WILLOW CREEK — The Nathaniel Thorne house on River Road, the oldest continuously occupied dwelling in the township, has been modernised with the installation of indoor plumbing and a coal furnace, bringing the 1820s home into the twentieth century.

The Thorne family home, one of the first residences in Willow Creek to be fitted with indoor plumbing and modern amenities.
The Thorne family home, one of the first residences in Willow Creek to be fitted with indoor plumbing and modern amenities.

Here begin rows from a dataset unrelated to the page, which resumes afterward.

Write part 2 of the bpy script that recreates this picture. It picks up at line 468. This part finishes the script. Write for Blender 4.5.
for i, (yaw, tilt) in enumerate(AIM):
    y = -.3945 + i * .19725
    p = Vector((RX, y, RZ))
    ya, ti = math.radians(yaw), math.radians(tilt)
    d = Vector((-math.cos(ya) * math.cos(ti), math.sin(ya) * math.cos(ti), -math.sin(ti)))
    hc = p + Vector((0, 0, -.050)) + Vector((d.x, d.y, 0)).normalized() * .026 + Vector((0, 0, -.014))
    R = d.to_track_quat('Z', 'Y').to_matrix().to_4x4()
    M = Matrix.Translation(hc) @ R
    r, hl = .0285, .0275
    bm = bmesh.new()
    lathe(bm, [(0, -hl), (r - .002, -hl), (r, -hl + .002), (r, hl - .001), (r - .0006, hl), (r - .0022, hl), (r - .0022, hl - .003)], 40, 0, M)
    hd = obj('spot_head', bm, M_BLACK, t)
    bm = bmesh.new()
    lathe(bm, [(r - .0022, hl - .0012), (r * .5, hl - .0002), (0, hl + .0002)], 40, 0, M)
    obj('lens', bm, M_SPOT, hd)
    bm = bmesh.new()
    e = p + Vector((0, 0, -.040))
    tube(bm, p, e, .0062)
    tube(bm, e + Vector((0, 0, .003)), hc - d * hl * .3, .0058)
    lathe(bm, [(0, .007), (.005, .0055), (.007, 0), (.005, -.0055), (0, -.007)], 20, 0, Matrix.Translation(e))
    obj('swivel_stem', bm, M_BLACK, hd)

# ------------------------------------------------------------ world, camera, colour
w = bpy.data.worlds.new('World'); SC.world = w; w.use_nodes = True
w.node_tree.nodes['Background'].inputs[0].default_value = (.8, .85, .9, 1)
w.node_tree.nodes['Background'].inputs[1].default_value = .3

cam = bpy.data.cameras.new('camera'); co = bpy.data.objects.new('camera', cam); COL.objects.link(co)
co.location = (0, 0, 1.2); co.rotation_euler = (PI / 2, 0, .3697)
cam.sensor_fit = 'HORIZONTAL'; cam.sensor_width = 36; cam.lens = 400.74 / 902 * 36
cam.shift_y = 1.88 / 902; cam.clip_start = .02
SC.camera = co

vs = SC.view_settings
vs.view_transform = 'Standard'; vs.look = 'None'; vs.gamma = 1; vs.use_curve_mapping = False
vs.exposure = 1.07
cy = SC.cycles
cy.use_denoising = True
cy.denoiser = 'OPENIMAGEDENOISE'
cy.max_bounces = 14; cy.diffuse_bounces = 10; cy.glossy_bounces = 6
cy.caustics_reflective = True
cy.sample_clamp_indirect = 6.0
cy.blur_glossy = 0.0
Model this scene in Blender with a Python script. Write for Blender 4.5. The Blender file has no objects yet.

The work, which took six weeks, includes a new kitchen sink with hand-pumped water, a claw-foot bathtub, and a coal-fired furnace replacing the fireplaces that heated the house for nearly ninety years. The fixtures were shipped from Bangor on the Bangor & Aroostook Railroad, the only practical way to move such goods overland.

“It is strange to see the old house with pipes in the walls,” said Ezra Thorne II, who lives in the home with his wife and young son Walter. “My grandfather Nathaniel built this house without a single nail, every joint mortise and tenon. The idea that it would one day have a flush toilet would have seemed like a story from a dime novel.”

The house was built by Nathaniel Thorne, the son of the shipyard founder. It was here that Nathaniel planned the vessels he would build at Thorne & Sons Shipworks, and here that subsequent generations raised their families. The house has seen the shipyard’s rise and fall, the arrival of the railroad, and the construction of the mill.

“Every Thorne born in this town was born in this house,” Thorne said. “The railroad brought the pipes and the furnace. But it also brought the mill that drowned the launching slip. Progress is a mixed account.”